Prosecutors on Monday started to investigate South Korea's spy chief who has came under fire for leaking the transcript of a secret conversation he had with his North Korean counterpart on the eve of last month's presidential election.
Kim Man-bok, director of the National Intelligence Service (NIS), publicly admitted last week that he leaked to some local media excerpts of his talk with Kim Yang-gon, a close confidant of North Korean leader Kim Jong-il. The two met during Kim's secret trip to Pyongyang on Dec. 18, a day before the election.
The NIS chief was quoted in the leaked transcript as telling his North Korean counterpart that "Candidate Lee Myung-bak (of the conservative opposition Grand National Party) is almost certain to win" and, "A Lee Myung-bak government will be able to persuade South Korea's conservative group well and push North Korean policy even more actively than the current government has done."
Critics suspect Kim intentionally disclosed the remarks to the local media to seek political favors from Lee who takes power on Feb. 25.
The spy chief has offered to resign, but outgoing President Roh Moo-hyun has yet to accept his resignation. His aides said that he needs more time to examine whether the leaked transcript should be considered as confidential or not. The NIS has yet to give the transcript a level of confidentiality.
The Seoul Central District Prosecutors' Office believes the transcript could be confidential, but will defer its judgement until the investigation is completed. It will then decide whether
or not to indict him, said Shin Jong-dae, a senior prosecutor who will lead the probe.

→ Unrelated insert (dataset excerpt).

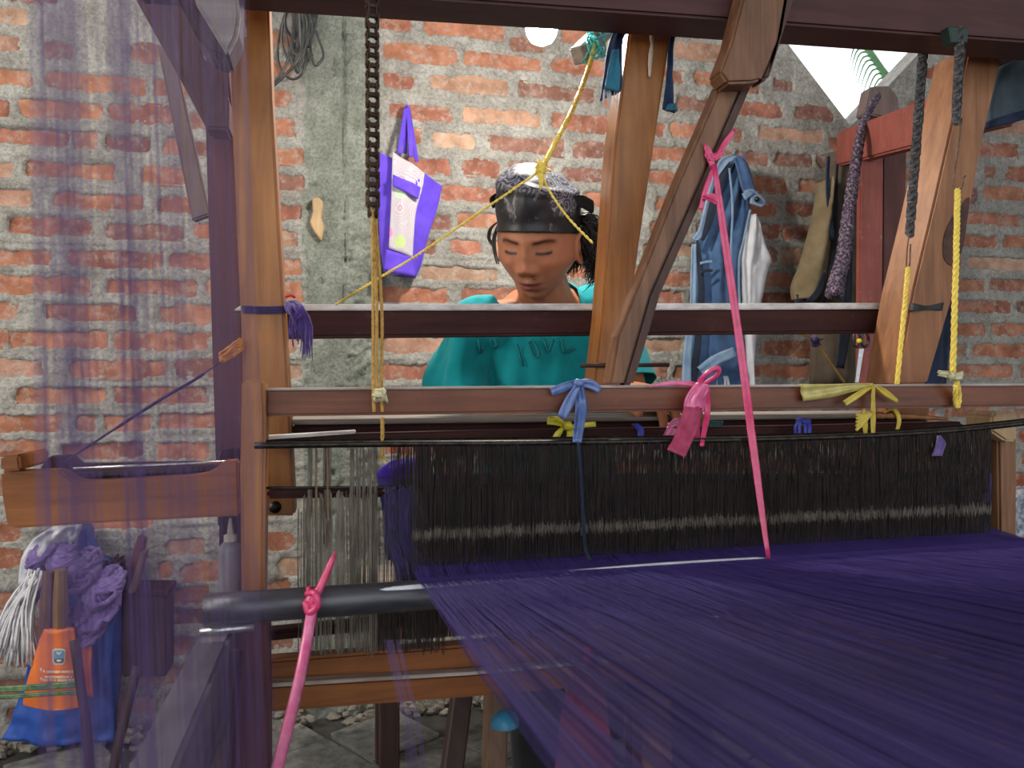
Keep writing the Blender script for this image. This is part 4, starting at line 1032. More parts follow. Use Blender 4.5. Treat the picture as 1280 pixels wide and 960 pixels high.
# purple tie with tassel round the left upright
t = thing('purple_tie', 'purple yarn tied round the orange left upright with a long frayed tassel', 'tie', W(370, 390, 1.17))
G().cloth([(W(302, 382, 1.176), W(303, 391, 1.176)), (W(330, 383, 1.176), W(330, 392, 1.176)), (W(358, 382, 1.176), W(358, 391, 1.176)), (W(364, 380, 1.20), W(364, 392, 1.20))], 5, 14, 0.004, 0.001, 2, rough=0.001).done('band', M['tassel'], t, smooth=True)
g = G()
for k in range(95):
    x0 = 357 + random.random() * 14; x1 = 362 + random.random() * 22; yb = random.choice([410, 418, 424, 428, 432, 445]) + random.uniform(-8, 6)
    Y = 1.17 - random.random() * 0.02
    if yb > 436: x1 = 378 + random.random() * 12
    g.tube(catmull([W(x0, 376 + random.random() * 6, 1.172), W(x0 + 5 + random.random() * 6, 384 + random.random() * 8, Y - 0.006), W(x1, 404, Y), W(x1 + random.uniform(-3, 5), yb, Y)], 7), [0.0018, 0.002, 0.002, 0.0018, 0.0016, 0.0013, 0.001, 0.0005], 4)
g.ball(W(366, 384, 1.165), 0.011, 10, (1.1, 0.8, 1), 0.5)
g.done('tassel', M['purpleyarn'], t, smooth=True)
G().tube(catmull([W(357, 371, 1.175), W(364, 369, 1.17), W(369, 372, 1.172)], 5), 0.0022, 5).done('red_thread', plain('red thread', (0.5, 0.02, 0.03), 0.7), t, smooth=True)

# shuttle box on the left with its block, rod and picking cord
t = thing('shuttle_box', 'dark orange wooden shuttle box with curved trough jutting to the left of the loom', 'shuttle box', W(150, 620, 1.06))
pts = [(0, 590), (74, 588)] + [(82, 594), (92, 600), (104, 603), (150, 601), (240, 595), (258, 592), (270, 585), (278, 577), (298, 576), (300, 645), (160, 652), (14, 661), (8, 655), (2, 620)]
G().slab(pts, 1.07, 0.035).done('front_board', M['teak_low'], t, 0.003, 2)
pts = [(50, 585), (62, 570), (88, 569), (100, 580), (270, 577), (276, 562), (298, 560), (298, 600), (50, 600)]
G().slab(pts, 1.13, 0.02).done('back_board', M['mahog_x'], t, 0.002)
G().slab([(0, 570), (24, 568), (26, 588), (0, 590)], 1.06, 0.10).done('end_block', M['teak_low'], t, 0.003, 2)
G().slab([(24, 596), (298, 580), (298, 586), (24, 600)], 1.106, 0.025).done('floor_strip', M['darkleg'], t)
G().tube([W(92, 586, 1.09), W(298, 576.5, 1.09)], 0.0022, 8).done('spindle_rod', M['steel'], t, smooth=True)
t = thing('picker_cord', 'thin dark purple cord with orange tuft stretched up from the shuttle box', 'cord', W(280, 440, 1.16))
G().tube(catmull([W(80, 578, 1.10), W(130, 545, 1.11), W(200, 500, 1.12), W(243, 475, 1.13), W(262, 462, 1.14), W(285, 447, 1.15)], 30), [0.0016] * 8 + [0.0024] * 14 + [0.001] * 9, 6).done('cord', M['tassel'], t, smooth=True)
g = G()
for k in range(46):
    a = W(277 + random.uniform(-3, 5), 446 + random.uniform(-5, 7), 1.15 - random.random() * 0.01); b = W(303 + random.uniform(-3, 2), 428 + random.uniform(-5, 8), 1.165)
    m_ = a.lerp(b, 0.5) + Vector((0, 0, random.uniform(-0.006, 0.006)))
    g.tube(catmull([a, m_, b], 5), 0.0013, 4)
g.done('tuft', M['orangeyarn'], t, smooth=True)

# ------------------------------------------------------------------ things on the wall
t = thing('tote_bag', 'violet tote bag with floral front panel hanging from a nail on the wall', 'bag', W(508, 132, 2.22))
rows = [(189, 472, 190, 520, 196), (215, 0, 0, 0, 0)]
G().cloth(rows_px([(471, 190, 553, 232), (472, 215, 550, 246), (473, 245, 545, 266), (474, 285, 534, 300), (475, 310, 527, 330), (480, 340, 520, 347)], 2.20), 22, 26, 0.006, 0.006, 1.6, 0.2, rough=0.004, puff=0.035).done('body', M['totebag'], t, smooth=True)
mt, nt, p, ln = new_mat('floral print')
tc = nt.nodes.new('ShaderNodeTexCoord')
vo = nt.nodes.new('ShaderNodeTexVoronoi'); vo.inputs['Scale'].default_value = 17; ln.new(tc.outputs['Object'], vo.inputs['Vector'])
vo2 = nt.nodes.new('ShaderNodeTexVoronoi'); vo2.inputs['Scale'].default_value = 17; vo2.feature = 'F1'; ln.new(tc.outputs['Object'], vo2.inputs['Vector'])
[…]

"Considering the content of the transcript and how it was leaked, our judgment at the moment is that the transcript could be an 'official secret,'" Shin told reporters.
The investigation will focus on whether his dialogue with the North Korean spy chief should be classified as confidential, and whether the media leak of the conversation should be subject to criminal punishment, he said.
South Korea's criminal law requires that a public servant who reveals an official secret be sentenced to up to two years in prison or suspended from his post for up to five years.
While attacking the spy chief, the transition team of the president-elect called on the prosecution to thoroughly review the leak and to hold Kim legally responsible. Kim "disrupted the national order that should have never been done by the head of the nation's intelligence agency," the team spokesman, Lee Dong-kwan, said.
South Korea's spy chiefs have traditionally faced a dishonorable end whenever a new government comes in. In the latest such case, Lim Dong-won, an NIS chief for former President Kim Dae-jung, received a suspended jail term for illegally sending funds to North Korea in return for the holding of the first 2000 summit of the two Koreas, shortly after Roh became president.